Question

My first question, please be gentle. I searched but could not find an answer here or elsewhere.

Note that this question does not apply to unpacking of arguments like *args.

In the python 3.3 documentation for os.removexattr the following is stated:

os.removexattr(path, attribute, *, follow_symlinks=True)

    Removes the extended filesystem attribute attribute from path.
    attribute should be bytes or str.
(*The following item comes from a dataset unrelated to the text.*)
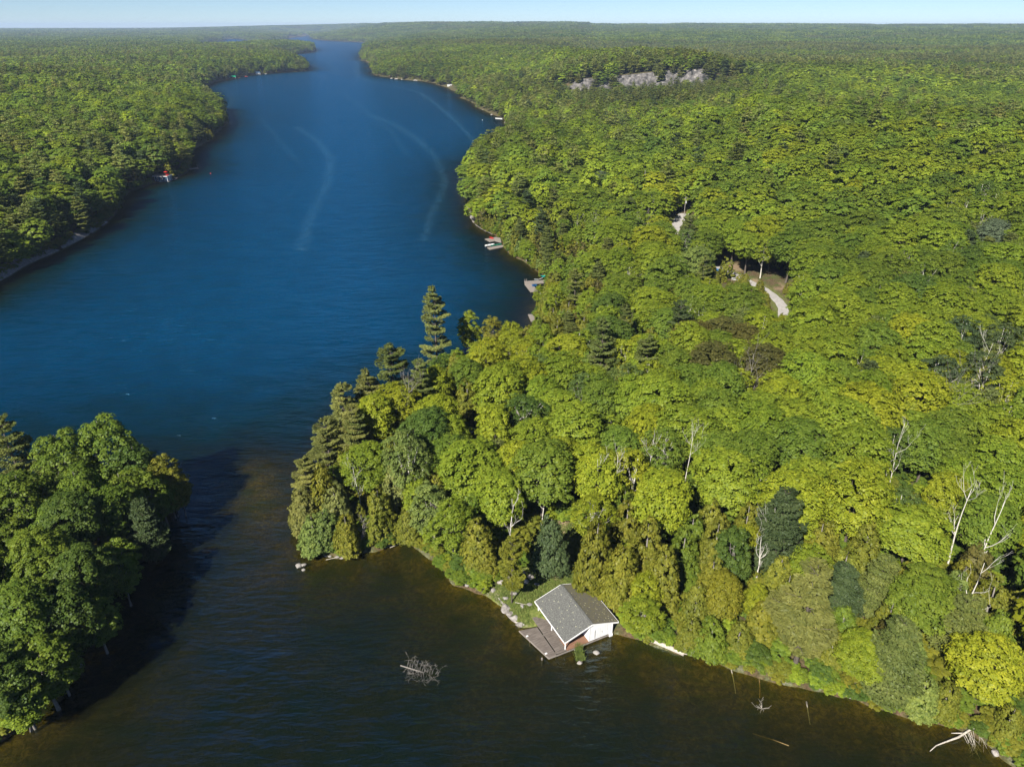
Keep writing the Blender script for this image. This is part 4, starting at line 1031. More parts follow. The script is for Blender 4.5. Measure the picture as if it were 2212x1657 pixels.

If it is a string, it is encoded
    with the filesystem encoding.

    This function can support specifying a file descriptor and not
    following symlinks.

Note that the third argument is a star: *

I assumed that this means "specify one attribute or several attributes separated by comma", but when trying to do that, I get an exception:

import os
os.removexattr('M7-AAE-01.jpg', 'user.camera_brand', 'user.camera_model')
    Traceback (most recent call last):
      File "<stdin>", line 1, in <module>
    TypeError: Function takes at most 2 positional arguments (3 given)

I also tried to supply a list of arguments, but that did not work either.

What exactly does the star argument mean in this case? Thank you.

Was it helpful?

Solution

The single asterisk * just means that it is forcing you to use named arguments. In this case if you want to pass a value for follow_symlinks, you have to pass the argument name.

The idea is you don't having to read function calls like foo(True, False, False) and not know what those values are doing.